Jasen,
Thanks for this. My last use of ramdisk was ages ago and I've always had
the idea that it was just a disk in ram with no capability to spill over to
disk.
It appears the mind refuses to acknowledge that this has been the situation
many years ago  :)

Some google searches returned others asking the same question, surely
someone must have properly established this under *nix. I'll keep
searching, and post my solution for feedback.

Kind regards
Seref

On Sun, Oct 14, 2012 at 5:54 AM, Jasen Betts <ja...@xnet.co.nz> wrote:

> On 2012-10-10, Seref Arikan <serefari...@kurumsalteknoloji.com> wrote:
> > --f46d0443048225e0e704cbb5e0ee
> > Content-Type: text/plain; charset=ISO-8859-1
> >
> > Thanks Bret,
> > I'm concerned about what happens when my functions under high load fills
> > the ramdrive with temporary tables I'm using.
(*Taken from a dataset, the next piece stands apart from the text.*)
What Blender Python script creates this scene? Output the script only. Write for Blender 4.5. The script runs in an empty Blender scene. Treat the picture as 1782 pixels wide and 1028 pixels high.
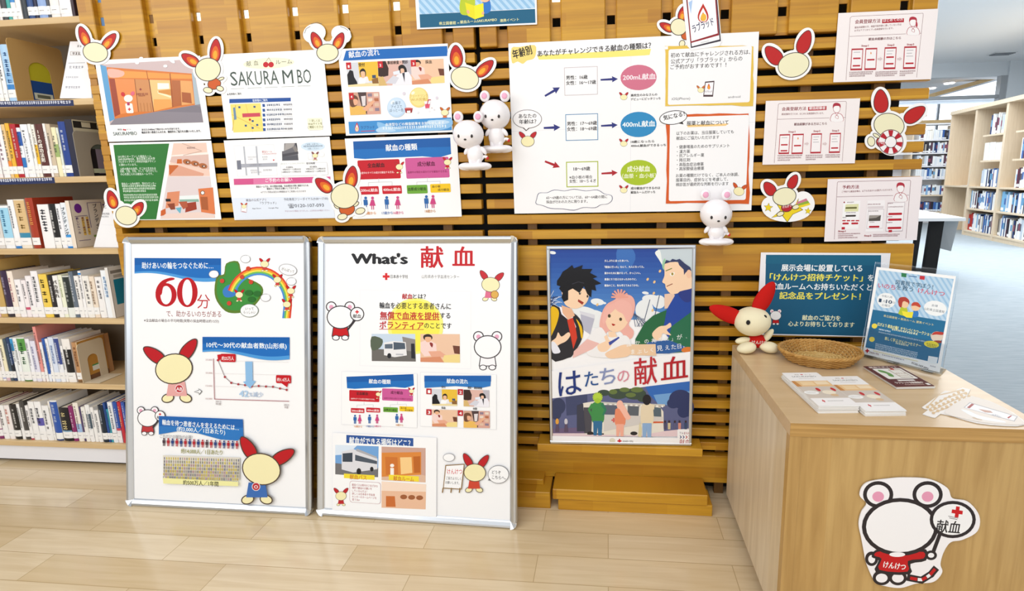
import bpy, math, random
from mathutils import Vector, Matrix
PI = math.pi
SC = bpy.context.scene
COL = SC.collection
# ------------------------------------------------------------------ camera
W_PX, H_PX = 1782, 1028
F_PX, CX, CY = 859.55, 975.48, 454.63
CAM = Vector((0.0, -1.7621, 1.222))
M = Matrix(((0.99553632, -0.00282552, -0.09433687), (0.09251898, -0.16825779, 0.98139164), (-0.01864585, -0.98573898, -0.16724533)))
cam_d = bpy.data.cameras.new('camera')
cam = bpy.data.objects.new('camera', cam_d)
COL.objects.link(cam)
R3 = Matrix((M.col[0], -M.col[1], -M.col[2])).transposed()
cam.matrix_world = Matrix.Translation(CAM) @ R3.to_4x4()
cam_d.sensor_fit = 'HORIZONTAL'
cam_d.sensor_width = 36.0
cam_d.lens = 36.0 * F_PX / W_PX
cam_d.shift_x = (W_PX / 2 - CX) / W_PX
cam_d.shift_y = (CY - H_PX / 2) / W_PX
cam_d.clip_start = 0.02
SC.camera = cam
# ------------------------------------------------------------------ light
SC.view_settings.view_transform = 'Standard'
SC.view_settings.look = 'None'
SC.view_settings.gamma = 1.0
SC.view_settings.use_curve_mapping = False
SC.view_settings.exposure = 0.12
world = bpy.data.worlds.new('world')
SC.world = world
world.use_nodes = True
bg = world.node_tree.nodes['Background']
bg.inputs[0].default_value = (0.97, 0.985, 1.0, 1)
bg.inputs[1].default_value = 0.52

def area(name, loc, sx, sy, power, color=(1, 1, 1), target=None):
    l = bpy.data.lights.new(name, 'AREA')
    l.shape = 'RECTANGLE'; l.size = sx; l.size_y = sy; l.energy = power; l.color = color
    o = bpy.data.objects.new(name, l); COL.objects.link(o); o.location = loc
    d = (Vector(target) - Vector(loc)) if target else Vector((0, 0, -1))
    o.rotation_euler = d.to_track_quat('-Z', 'Y').to_euler()
    return o
area('overhead_area_light', (-0.3, -2.3, 3.3), 4.5, 1.6, 46, (1.0, 0.985, 0.965), (-0.3, -0.6, 0.4))
area('overhead_area_light', (-4.1, -3.3, 2.95), 2.4, 2.0, 52, (1.0, 0.995, 0.99), (-1.4, 0.0, 1.2))  # added high at the left to throw a pale glare on the boards
area('daylight_fill', (-0.6, -5.2, 1.7), 6.0, 2.4, 60, (0.97, 0.985, 1.0), (-0.6, 0.0, 0.5))  # added soft fill from behind the camera, no window known there
area('overhead_area_light', (5.0, 6.0, 3.5), 6.0, 6.0, 400, (0.95, 0.98, 1.0))
area('daylight_fill', (9.5, 2.5, 2.4), 4.0, 2.2, 170, (0.93, 0.97, 1.0), (2.0, 2.5, 0.6))

# ------------------------------------------------------------------ helpers
def ray(x, y): return M @ Vector((x - CX, y - CY, F_PX))
def pln(x, y, P0, n):
    d = ray(x, y); return CAM + d * ((P0 - CAM).dot(n) / d.dot(n))
def oY(x, y, Y=0.0):
    d = ray(x, y); return CAM + d * ((Y - CAM.y) / d.y)
def oZ(x, y, Z=0.0):
    d = ray(x, y); return CAM + d * ((Z - CAM.z) / d.z)
def oX(x, y, X=0.0):
    d = ray(x, y); return CAM + d * ((X - CAM.x) / d.x)

def lin(h):
    r = []
    for i in (0, 2, 4):
        c = int(h[i:i + 2], 16) / 255.0
        r.append(c / 12.92 if c <= 0.04045 else ((c + 0.055) / 1.055) ** 2.4)
    return r
MATS = {}
def ink(h, rough=0.5):
    k = 'ink_' + h + ('' if rough == 0.5 else '_%d' % (rough * 100))
    if k not in MATS:
        m = bpy.data.materials.new(k); m.use_nodes = True
        b = m.node_tree.nodes['Principled BSDF']
        b.inputs['Base Color'].default_value = (*[min(0.9, c) for c in lin(h)], 1)
        b.inputs['Roughness'].default_value = rough
        b.inputs['Specular IOR Level'].default_value = 0.3
        MATS[k] = m
    return MATS[k]
def simple(name, h, rough=0.5, metal=0.0, spec=0.5, coat=0.0, trans=0.0, ior=1.45, emit=0.0, bump=0.0, bscale=60):
    m = bpy.data.materials.new(name); m.use_nodes = True
    nt = m.node_tree; b = nt.nodes['Principled BSDF']
    c = (*lin(h), 1)
    b.inputs['Base Color'].default_value = c
    b.inputs['Roughness'].default_value = rough
    b.inputs['Metallic'].default_value = metal
    b.inputs['Specular IOR Level'].default_value = spec
    b.inputs['Coat Weight'].default_value = coat
    b.inputs['Transmission Weight'].default_value = trans
    b.inputs['IOR'].default_value = ior
    if emit:
        b.inputs['Emission Color'].default_value = c
        b.inputs['Emission Strength'].default_value = emit
    if bump:
        n = nt.nodes.new('ShaderNodeTexNoise'); n.inputs['Scale'].default_value = bscale; n.inputs['Detail'].default_value = 4
        t = nt.nodes.new('ShaderNodeTexCoord'); nt.links.new(t.outputs['Object'], n.inputs['Vector'])
        bp = nt.nodes.new('ShaderNodeBump'); bp.inputs['Strength'].default_value = bump; bp.inputs['Distance'].default_value = 0.002
        nt.links.new(n.outputs['Fac'], bp.inputs['Height']); nt.links.new(bp.outputs[0], b.inputs['Normal'])
    return m
def wood(name, c1, c2, grain, ax='XZ', bw=0.3, bh=0.042, rough=0.4, g=0.35, coat=0.0, offs=0.5, mortar=0.0, stretch=22, mcol='8a7a60'):
    """laminated timber: blocks of slightly different tone with grain along the first axis"""
    m = bpy.data.materials.new(name); m.use_nodes = True
    nt = m.node_tree; N = nt.nodes; L = nt.links; b = N['Principled BSDF']
    tc = N.new('ShaderNodeTexCoord'); sp = N.new('ShaderNodeSeparateXYZ'); L.new(tc.outputs['Object'], sp.inputs[0])
    cb = N.new('ShaderNodeCombineXYZ'); L.new(sp.outputs[ax[0]], cb.inputs[0]); L.new(sp.outputs[ax[1]], cb.inputs[1])
    if len(ax) > 2:
        L.new(sp.outputs[ax[2]], cb.inputs[2])
    br = N.new('ShaderNodeTexBrick'); L.new(cb.outputs[0], br.inputs['Vector'])
    br.inputs['Color1'].default_value = (*lin(c1), 1); br.inputs['Color2'].default_value = (*lin(c2), 1)
    br.inputs['Mortar'].default_value = (*lin(mcol), 1)
    br.inputs['Scale'].default_value = 1.0; br.inputs['Mortar Size'].default_value = mortar
    br.inputs['Brick Width'].default_value = bw; br.inputs['Row Height'].default_value = bh
    br.offset = offs; br.inputs['Bias'].default_value = 0.0
    mp = N.new('ShaderNodeVectorMath'); mp.operation = 'MULTIPLY'; mp.inputs[1].default_value = (3.0, 3.0 * stretch, 3.0 * stretch)
    L.new(cb.outputs[0], mp.inputs[0])
    nz = N.new('ShaderNodeTexNoise'); nz.inputs['Scale'].default_value = 1.0; nz.inputs['Detail'].default_value = 5; nz.inputs['Distortion'].default_value = 0.6
    L.new(mp.outputs[0], nz.inputs['Vector'])
    rp = N.new('ShaderNodeMapRange'); rp.inputs[1].default_value = 0.35; rp.inputs[2].default_value = 0.7
    L.new(nz.outputs['Fac'], rp.inputs[0])
    mm = N.new('ShaderNodeMath'); mm.operation = 'MULTIPLY'; mm.inputs[1].default_value = g; L.new(rp.outputs[0], mm.inputs[0])
    mx = N.new('ShaderNodeMix'); mx.data_type = 'RGBA'
    L.new(mm.outputs[0], mx.inputs[0]); L.new(br.outputs['Color'], mx.inputs[6]); mx.inputs[7].default_value = (*lin(grain), 1)
    L.new(mx.outputs[2], b.inputs['Base Color'])
    b.inputs['Roughness'].default_value = rough; b.inputs['Coat Weight'].default_value = coat; b.inputs['Coat Roughness'].default_value = 0.3 if ax == 'XZ' else 0.12
    b.inputs['Specular IOR Level'].default_value = 0.4
    return m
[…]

The advantage of telling
> > postgres to use ram with an option to fall back to disk is significantly
> > better in terms of uptime.
> > However, I was thinking about some mechanism in the middle tier that
> > watches the space in the ram drive and redirects queries to functions
> that
> > create temp tables on disk, if ram drive is close to full. That may help
> me
> > accomplish what I'm trying to
>
> That's what operating systems are for,  ramdisk is only ever a hint,
> is ram is short it will wind up in swap, if ram is plentiful a disk
> table will be fully buffered in ram.